Monday, March 15, 2010

The Flathead Conundrum

The following was published in the Cranbrook Daily Townsman.

And they called it Paradise, I don’t know why.
Call some place Paradise, kiss it good-bye.
- The Eagles, from
The Last Resort.

A couple trips to Calgary lately have taken me past the main road leading to the Flathead valley. If you don’t know which road it is, find yourself a map and look it up. I’m not going to tell you.

I half expected a large sign to be erected at the turn-off from Highway 3 directing travelers to nirvana. The news lately seems to have been all Flathead, all the time.

Wildsight has been targeting the valley for a while now. Not content with a moratorium on mineral and petroleum exploration and development, their intent remain firmly set on a National Park.

National Geographic has added to the siren call of the Flathead, highlighting the area in its Crown of the Continent campaign encouraging people from all over to come visit the Serengeti of the North.

Is a national park really in the valley’s best interest? While there may be merits to that extent of formal protection, I have trouble supporting it. The Flathead is advertised by park proponents as ‘wild’ or an ‘intact watershed,’ implying there is no significant development within the river’s drainage basin in Canada.

At times, forestry activity has been heavy – chasing beetle epidemics in the 1970s and 80s – but trees grow back much quicker than mountains ripped apart for coal or minerals. Even a giant geezly clearcut looks all soft and fuzzy from a distance within a few years of replanting.

Ultimately, it’s the Flathead’s wildness that appeals to so many. And if the Flathead is still considered wild after a century or more of being ‘unprotected’, then clearly something is going right.
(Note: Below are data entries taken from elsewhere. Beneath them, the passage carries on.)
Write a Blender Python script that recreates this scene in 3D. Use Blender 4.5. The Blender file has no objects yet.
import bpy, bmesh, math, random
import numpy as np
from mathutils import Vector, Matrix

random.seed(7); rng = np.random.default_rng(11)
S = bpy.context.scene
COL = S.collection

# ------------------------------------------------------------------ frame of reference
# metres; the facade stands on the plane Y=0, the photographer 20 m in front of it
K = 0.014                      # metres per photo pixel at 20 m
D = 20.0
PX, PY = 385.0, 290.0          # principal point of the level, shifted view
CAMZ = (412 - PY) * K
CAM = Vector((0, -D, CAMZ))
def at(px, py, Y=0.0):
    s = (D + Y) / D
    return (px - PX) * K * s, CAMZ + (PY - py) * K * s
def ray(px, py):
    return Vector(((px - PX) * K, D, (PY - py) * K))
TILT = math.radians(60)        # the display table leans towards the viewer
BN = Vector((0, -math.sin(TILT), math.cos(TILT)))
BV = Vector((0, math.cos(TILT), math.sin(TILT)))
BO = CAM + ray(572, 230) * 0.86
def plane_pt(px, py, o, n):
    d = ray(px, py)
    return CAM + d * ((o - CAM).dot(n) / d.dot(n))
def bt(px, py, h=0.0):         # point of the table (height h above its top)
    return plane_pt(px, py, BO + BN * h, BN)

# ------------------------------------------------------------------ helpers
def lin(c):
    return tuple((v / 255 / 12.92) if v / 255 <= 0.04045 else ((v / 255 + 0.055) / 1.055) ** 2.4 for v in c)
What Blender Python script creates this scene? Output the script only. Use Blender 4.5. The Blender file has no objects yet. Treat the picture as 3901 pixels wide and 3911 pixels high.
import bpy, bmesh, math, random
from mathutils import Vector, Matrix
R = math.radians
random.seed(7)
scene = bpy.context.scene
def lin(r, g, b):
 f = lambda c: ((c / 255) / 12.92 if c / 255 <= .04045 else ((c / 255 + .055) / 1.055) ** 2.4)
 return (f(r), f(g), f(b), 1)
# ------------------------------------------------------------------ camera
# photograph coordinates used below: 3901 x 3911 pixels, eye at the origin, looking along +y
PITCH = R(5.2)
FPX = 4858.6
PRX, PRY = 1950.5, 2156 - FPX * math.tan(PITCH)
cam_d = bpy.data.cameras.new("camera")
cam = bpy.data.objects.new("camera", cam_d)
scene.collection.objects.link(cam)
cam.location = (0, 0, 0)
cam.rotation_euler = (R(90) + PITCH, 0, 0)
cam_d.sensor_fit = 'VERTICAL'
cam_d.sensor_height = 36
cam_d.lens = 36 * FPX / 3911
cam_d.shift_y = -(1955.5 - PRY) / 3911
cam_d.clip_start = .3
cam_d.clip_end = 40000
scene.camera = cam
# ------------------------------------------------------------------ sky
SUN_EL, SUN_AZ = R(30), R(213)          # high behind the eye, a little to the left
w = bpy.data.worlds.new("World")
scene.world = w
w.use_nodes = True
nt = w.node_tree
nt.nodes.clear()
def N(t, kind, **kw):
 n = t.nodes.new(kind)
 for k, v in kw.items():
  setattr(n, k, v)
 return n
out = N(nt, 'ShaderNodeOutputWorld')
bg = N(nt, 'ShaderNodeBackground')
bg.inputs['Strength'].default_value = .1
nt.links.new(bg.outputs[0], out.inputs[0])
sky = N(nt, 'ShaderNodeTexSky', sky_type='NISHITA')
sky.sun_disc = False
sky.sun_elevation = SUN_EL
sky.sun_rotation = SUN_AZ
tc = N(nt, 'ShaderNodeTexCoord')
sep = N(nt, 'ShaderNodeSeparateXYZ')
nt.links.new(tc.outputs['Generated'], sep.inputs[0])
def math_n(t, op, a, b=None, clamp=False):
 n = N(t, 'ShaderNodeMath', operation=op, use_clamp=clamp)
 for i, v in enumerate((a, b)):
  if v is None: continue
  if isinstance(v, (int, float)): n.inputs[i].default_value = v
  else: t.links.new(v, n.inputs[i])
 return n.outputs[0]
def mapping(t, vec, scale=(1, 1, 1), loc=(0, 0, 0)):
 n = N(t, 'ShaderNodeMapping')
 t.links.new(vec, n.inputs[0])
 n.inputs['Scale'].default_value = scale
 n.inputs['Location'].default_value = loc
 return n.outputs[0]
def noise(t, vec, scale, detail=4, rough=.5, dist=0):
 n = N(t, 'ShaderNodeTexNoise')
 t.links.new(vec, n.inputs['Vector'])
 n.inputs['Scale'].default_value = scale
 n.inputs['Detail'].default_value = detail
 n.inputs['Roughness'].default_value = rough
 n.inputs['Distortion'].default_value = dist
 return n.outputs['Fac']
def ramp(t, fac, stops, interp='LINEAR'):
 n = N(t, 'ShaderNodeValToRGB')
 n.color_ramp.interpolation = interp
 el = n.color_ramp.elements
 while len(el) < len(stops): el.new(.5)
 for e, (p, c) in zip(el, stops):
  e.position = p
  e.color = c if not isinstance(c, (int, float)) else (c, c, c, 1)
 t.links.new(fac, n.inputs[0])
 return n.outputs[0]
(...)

What is going right is there are few people there. There are no towns and the few roads are unmarked, largely unknown and often in miserable shape.

A National Park could very well bring pressure from Ottawa to plant a large brown road sign with a stylized beaver on it somewhere in the Elk Valley (watch for one pointing out Waterton Lakes National Park heading into Pincher Creek). Will there be pressure to pave the road? Put in formal campsites or a visitor centre? Why take the chance?

The shifting sands of Parks Canada Agency management adds little security. In the early 1990’s, Parks was moved to Heritage Canada with the slogan ‘Parks are for People.’ The notion of environmental protection was a distant whim. Then later in the decade, the tide turned. Parks were moved back to the Department of Environment and a national panel on Ecological Integrity shifted the focus back to environment. More recently, Parks Canada Agency operates almost entirely as its own entity and has swung back to the Parks are for People focus with environmental emphasis downgraded. A new park arising under this mandate is very likely to have significant pressures to be marketed for its vast recreational opportunities.

The Flathead is often cited as supporting the greatest density of inland grizzly bears in North America, one result of long-term research by Dr. Bruce McLellan with BC Ministry of Forests and Range. One of Dr. McLellan’s key findings of what limits grizzly bears? Traffic volume. Not so much the road itself, but how much traffic is on it. Gravel’s better than paved, but the best thing for grizzly bears is lack of human presence. Advertising the Flathead as a destination will not help the local grizzly population.

To me, the best option for protecting the Flathead is designating much of it as a Wildlife Management Area (WMA). This would restrict development, but maintain most, if not all the activities currently taking place in the valley.

One the best examples of selecting a WMA over a National Park is the Columbia Wetlands WMA running from Canal Flats to Donald. Local proponents for the WMA wanted to retain hunting and fishing opportunities and felt the full protection of a National Park was not only unnecessary, but unwanted. The leader of that push was the late Ian Jack of Invermere. His job? Chief Naturalist with Kootenay National Park.

So to those seeking greater protection of the Flathead, I ask that you consider more broadly accepted options that may well achieve the ultimate goal most of us want for the Flathead: a wild valley. And please, stop advertising paradise before we kiss it good bye.